▸ Records to use:
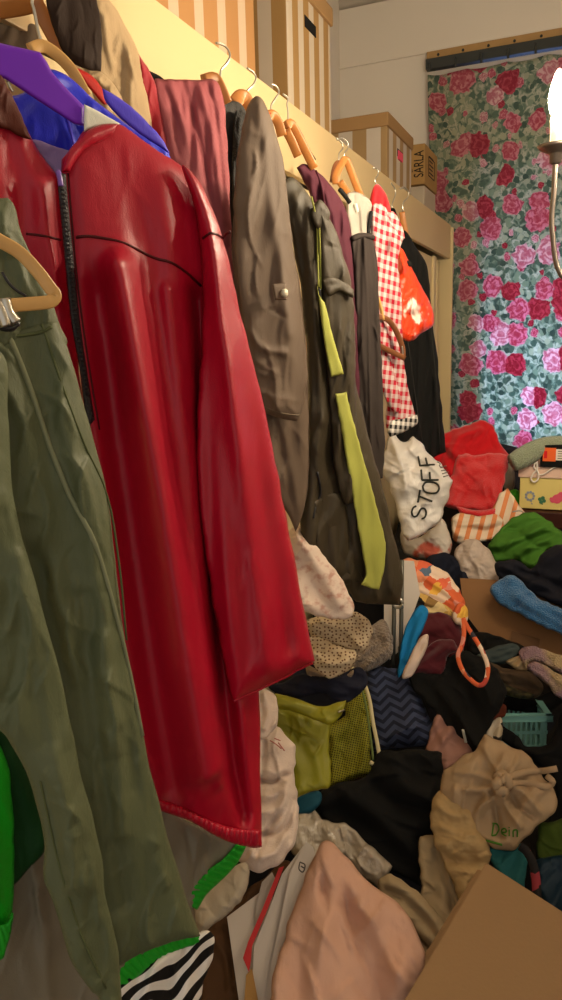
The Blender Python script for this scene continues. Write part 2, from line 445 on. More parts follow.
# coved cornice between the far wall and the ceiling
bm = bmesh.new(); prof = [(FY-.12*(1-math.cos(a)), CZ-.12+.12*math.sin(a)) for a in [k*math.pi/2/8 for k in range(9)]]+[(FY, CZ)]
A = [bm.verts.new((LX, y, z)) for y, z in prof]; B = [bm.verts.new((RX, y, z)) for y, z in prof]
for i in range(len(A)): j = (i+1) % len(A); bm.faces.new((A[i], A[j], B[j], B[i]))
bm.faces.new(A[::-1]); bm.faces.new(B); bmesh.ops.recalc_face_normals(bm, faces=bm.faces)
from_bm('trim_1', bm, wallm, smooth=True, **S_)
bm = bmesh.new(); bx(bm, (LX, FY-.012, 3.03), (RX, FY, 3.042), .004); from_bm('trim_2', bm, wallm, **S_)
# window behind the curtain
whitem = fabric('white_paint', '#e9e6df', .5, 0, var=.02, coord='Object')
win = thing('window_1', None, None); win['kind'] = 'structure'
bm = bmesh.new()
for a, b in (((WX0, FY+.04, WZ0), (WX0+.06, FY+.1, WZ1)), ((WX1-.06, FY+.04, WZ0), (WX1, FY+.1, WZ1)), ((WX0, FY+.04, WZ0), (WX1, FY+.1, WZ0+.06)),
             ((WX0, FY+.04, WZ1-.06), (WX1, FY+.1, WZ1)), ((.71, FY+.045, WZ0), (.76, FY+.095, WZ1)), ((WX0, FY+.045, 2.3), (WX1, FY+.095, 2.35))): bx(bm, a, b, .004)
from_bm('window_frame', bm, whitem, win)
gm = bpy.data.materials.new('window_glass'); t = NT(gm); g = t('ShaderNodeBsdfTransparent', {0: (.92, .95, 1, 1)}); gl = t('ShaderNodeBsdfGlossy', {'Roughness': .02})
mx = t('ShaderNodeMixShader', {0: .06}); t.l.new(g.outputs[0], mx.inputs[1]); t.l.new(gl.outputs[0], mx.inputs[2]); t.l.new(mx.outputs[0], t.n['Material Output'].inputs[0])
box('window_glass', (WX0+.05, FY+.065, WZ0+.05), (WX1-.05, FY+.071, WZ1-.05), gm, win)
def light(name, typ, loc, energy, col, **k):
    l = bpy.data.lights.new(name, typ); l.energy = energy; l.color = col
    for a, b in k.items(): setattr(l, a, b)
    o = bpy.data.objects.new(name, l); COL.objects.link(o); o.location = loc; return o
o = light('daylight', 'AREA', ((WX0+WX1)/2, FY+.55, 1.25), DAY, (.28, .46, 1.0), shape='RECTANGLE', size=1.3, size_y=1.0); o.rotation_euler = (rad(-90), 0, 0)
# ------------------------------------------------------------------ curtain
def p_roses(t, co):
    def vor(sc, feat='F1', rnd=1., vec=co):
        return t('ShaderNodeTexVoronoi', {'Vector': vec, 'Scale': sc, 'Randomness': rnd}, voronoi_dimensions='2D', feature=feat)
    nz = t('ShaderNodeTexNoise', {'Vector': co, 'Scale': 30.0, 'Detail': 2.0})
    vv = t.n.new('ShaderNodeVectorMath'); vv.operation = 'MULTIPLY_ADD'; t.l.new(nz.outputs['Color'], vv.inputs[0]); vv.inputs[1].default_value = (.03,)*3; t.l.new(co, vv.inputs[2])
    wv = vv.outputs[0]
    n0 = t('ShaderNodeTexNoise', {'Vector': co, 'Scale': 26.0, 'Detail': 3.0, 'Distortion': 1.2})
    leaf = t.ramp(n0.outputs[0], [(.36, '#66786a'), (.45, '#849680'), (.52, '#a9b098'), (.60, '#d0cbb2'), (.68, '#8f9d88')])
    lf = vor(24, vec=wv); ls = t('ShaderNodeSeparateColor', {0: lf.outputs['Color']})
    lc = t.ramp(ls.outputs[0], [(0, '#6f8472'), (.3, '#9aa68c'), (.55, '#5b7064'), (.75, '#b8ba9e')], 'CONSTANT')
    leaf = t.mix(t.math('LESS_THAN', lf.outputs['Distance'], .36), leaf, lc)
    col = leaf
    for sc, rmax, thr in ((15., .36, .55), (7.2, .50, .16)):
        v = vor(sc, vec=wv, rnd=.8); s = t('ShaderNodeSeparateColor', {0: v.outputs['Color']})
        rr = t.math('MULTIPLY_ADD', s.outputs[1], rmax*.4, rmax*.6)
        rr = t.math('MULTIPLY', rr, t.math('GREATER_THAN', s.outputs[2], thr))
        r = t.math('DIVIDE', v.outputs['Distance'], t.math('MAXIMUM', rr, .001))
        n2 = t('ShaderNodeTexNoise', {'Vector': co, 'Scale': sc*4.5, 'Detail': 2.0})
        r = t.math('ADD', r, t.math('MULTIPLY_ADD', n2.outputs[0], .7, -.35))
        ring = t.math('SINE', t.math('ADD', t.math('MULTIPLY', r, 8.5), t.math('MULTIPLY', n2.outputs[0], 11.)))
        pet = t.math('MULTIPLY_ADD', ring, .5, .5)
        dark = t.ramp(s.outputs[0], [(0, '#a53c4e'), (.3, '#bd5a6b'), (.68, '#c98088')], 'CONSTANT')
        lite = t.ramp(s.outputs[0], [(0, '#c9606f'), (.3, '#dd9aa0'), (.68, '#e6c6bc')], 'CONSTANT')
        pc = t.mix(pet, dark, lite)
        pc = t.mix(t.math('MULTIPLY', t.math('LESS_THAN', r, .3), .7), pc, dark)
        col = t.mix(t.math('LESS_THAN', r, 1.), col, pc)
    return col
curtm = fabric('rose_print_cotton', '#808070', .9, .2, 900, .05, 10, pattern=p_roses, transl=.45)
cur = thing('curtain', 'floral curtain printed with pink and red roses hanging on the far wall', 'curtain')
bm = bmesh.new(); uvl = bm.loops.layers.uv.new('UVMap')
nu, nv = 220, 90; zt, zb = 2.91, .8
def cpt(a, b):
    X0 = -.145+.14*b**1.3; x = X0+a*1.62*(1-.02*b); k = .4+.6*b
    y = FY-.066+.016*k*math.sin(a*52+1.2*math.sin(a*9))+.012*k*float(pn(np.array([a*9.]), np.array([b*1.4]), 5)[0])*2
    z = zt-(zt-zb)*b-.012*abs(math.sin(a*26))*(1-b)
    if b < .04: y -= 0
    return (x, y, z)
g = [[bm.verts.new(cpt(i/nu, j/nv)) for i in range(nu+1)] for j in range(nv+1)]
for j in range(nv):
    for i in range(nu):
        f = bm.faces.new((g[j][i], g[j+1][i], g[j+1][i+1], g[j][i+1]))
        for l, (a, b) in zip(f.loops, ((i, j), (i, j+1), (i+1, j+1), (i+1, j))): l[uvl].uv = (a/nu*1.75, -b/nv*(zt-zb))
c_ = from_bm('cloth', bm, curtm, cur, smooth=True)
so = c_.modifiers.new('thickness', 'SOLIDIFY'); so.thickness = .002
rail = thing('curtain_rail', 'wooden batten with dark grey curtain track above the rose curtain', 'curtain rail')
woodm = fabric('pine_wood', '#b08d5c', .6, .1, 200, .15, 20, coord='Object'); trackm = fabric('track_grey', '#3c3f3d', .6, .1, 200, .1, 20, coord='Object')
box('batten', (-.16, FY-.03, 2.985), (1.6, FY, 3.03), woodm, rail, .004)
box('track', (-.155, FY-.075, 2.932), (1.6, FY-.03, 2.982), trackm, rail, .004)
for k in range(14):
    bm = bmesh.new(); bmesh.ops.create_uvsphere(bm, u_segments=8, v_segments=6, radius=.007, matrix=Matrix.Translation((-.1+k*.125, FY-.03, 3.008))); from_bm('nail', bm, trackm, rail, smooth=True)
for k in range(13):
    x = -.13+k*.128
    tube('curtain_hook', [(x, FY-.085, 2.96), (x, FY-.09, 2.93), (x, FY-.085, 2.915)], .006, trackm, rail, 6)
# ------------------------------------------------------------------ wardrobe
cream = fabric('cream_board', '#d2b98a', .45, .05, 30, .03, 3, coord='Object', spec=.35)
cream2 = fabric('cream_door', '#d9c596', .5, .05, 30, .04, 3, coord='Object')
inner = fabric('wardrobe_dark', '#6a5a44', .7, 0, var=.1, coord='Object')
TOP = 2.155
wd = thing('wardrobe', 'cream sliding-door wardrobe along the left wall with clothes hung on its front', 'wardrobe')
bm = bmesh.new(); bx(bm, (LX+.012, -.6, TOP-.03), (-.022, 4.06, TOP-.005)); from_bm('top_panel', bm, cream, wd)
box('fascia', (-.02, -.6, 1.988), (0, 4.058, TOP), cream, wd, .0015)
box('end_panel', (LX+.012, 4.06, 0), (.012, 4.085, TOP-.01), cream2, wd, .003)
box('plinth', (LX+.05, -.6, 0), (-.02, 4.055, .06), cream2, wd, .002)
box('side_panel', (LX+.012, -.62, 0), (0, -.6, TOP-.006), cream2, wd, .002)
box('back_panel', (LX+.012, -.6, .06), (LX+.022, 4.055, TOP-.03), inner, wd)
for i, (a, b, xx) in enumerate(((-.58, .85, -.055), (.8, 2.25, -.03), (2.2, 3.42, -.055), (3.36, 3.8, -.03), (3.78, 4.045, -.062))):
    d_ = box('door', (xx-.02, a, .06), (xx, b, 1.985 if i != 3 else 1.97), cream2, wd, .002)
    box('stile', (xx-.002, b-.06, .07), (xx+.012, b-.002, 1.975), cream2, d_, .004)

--

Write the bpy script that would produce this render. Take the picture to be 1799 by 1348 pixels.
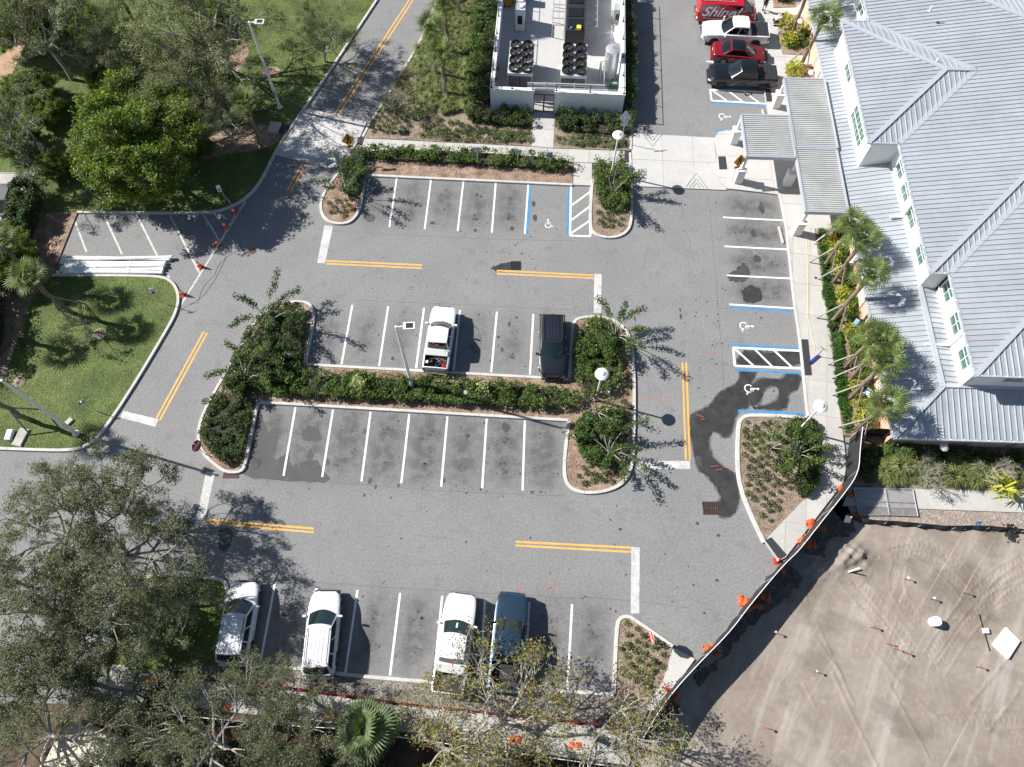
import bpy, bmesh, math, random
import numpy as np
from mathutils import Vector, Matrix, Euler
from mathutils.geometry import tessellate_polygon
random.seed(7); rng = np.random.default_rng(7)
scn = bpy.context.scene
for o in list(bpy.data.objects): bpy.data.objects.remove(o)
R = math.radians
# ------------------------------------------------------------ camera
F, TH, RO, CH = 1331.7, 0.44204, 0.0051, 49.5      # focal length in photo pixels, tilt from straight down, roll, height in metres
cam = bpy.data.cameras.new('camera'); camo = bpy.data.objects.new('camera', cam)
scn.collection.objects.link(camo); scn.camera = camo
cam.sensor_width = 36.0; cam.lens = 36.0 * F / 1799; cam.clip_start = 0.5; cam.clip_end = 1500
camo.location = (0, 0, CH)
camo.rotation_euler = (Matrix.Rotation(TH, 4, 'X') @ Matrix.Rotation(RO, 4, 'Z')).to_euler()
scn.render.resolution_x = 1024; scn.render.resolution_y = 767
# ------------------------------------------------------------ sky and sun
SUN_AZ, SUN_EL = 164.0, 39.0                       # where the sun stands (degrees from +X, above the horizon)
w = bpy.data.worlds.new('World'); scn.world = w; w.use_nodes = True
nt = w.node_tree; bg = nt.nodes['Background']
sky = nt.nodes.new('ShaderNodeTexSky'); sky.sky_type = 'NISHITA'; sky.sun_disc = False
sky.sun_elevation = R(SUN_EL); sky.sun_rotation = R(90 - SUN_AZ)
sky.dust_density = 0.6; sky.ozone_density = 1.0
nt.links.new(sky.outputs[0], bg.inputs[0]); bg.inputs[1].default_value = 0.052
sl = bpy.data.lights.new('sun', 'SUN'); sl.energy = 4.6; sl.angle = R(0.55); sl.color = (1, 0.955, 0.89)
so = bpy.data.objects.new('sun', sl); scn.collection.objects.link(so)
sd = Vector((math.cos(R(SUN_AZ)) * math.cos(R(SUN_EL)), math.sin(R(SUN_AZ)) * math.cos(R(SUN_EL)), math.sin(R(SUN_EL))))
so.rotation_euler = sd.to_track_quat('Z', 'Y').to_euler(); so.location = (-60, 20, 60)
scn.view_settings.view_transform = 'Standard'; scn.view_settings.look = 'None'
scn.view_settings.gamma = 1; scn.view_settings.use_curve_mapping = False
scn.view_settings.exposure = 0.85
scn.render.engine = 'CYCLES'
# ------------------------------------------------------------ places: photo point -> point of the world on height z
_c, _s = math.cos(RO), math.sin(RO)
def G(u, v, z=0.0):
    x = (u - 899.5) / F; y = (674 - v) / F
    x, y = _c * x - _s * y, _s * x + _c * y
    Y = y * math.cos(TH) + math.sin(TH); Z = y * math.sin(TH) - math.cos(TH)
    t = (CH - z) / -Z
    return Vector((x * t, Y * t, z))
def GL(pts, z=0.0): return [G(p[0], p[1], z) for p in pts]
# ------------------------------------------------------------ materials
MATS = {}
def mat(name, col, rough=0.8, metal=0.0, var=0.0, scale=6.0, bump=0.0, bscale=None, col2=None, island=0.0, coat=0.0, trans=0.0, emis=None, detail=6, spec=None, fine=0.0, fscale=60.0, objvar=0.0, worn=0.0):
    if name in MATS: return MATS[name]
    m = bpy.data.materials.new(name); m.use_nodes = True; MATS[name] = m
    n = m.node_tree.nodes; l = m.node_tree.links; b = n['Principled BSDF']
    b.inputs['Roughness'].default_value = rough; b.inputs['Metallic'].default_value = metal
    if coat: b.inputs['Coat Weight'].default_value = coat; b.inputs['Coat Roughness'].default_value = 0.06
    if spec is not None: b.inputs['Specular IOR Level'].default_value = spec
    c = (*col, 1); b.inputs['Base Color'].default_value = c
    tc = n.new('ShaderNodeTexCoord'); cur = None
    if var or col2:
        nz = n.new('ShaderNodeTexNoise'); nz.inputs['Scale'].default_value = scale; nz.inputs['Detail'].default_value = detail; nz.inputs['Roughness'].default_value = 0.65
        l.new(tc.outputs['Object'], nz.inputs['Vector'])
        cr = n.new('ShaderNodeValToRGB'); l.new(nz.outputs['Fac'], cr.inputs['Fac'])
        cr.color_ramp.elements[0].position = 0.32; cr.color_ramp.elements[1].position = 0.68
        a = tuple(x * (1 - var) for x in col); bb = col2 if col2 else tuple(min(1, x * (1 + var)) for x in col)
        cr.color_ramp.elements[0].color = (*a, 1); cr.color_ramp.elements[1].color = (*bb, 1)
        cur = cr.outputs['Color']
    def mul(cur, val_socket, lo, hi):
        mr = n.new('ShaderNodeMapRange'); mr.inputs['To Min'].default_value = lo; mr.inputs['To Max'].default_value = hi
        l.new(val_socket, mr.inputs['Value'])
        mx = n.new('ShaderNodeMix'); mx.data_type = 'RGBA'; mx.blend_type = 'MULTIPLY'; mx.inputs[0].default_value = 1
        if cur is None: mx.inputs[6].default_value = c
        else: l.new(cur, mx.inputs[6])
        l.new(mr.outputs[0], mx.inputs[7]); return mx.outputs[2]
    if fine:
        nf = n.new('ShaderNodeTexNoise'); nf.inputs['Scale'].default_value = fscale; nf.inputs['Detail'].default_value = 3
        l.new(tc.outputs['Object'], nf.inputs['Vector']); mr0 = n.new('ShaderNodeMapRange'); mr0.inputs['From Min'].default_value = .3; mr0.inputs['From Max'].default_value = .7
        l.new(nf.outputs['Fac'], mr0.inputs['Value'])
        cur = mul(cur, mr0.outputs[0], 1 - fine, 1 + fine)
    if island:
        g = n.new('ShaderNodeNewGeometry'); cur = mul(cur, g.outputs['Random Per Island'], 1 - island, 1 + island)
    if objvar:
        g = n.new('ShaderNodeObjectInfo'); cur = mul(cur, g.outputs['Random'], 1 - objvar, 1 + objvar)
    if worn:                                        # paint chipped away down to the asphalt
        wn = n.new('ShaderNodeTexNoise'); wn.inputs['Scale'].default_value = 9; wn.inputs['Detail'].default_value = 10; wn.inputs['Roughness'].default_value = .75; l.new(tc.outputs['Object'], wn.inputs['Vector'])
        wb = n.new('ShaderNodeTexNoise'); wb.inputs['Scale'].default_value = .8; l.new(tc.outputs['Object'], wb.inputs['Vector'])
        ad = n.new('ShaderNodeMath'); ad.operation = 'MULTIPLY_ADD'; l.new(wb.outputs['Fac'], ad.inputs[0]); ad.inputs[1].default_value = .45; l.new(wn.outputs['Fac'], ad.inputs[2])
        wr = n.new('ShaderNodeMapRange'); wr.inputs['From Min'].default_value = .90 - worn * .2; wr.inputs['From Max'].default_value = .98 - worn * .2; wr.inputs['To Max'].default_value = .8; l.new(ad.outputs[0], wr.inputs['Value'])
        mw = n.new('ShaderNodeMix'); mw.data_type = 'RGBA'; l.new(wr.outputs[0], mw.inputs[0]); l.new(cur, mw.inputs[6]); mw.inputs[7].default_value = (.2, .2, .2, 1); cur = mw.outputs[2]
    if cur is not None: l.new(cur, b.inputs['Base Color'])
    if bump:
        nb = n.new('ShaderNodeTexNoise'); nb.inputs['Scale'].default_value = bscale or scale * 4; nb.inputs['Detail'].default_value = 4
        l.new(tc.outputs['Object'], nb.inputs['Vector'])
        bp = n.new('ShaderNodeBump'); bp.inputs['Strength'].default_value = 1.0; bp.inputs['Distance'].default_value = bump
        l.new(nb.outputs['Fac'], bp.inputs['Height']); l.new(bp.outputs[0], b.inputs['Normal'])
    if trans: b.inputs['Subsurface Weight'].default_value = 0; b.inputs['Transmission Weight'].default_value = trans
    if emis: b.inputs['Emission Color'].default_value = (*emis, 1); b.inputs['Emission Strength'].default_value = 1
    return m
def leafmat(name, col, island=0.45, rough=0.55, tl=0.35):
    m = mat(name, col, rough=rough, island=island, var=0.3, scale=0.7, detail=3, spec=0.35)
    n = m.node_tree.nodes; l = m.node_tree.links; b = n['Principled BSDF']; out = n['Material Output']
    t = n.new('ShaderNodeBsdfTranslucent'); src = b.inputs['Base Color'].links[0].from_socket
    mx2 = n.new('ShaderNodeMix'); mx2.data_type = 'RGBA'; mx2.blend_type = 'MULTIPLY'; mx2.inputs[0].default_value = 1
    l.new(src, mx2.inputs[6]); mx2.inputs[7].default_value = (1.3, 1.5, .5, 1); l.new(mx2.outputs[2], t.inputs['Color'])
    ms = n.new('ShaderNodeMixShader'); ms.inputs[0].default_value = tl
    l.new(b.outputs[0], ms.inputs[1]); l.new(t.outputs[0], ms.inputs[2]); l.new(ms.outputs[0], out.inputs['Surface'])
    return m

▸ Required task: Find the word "render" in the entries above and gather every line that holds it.

▸ Exercise output:
Write the bpy script that would produce this render. Take the picture to be 1799 by 1348 pixels.
scn.render.resolution_x = 1024; scn.render.resolution_y = 767
scn.render.engine = 'CYCLES'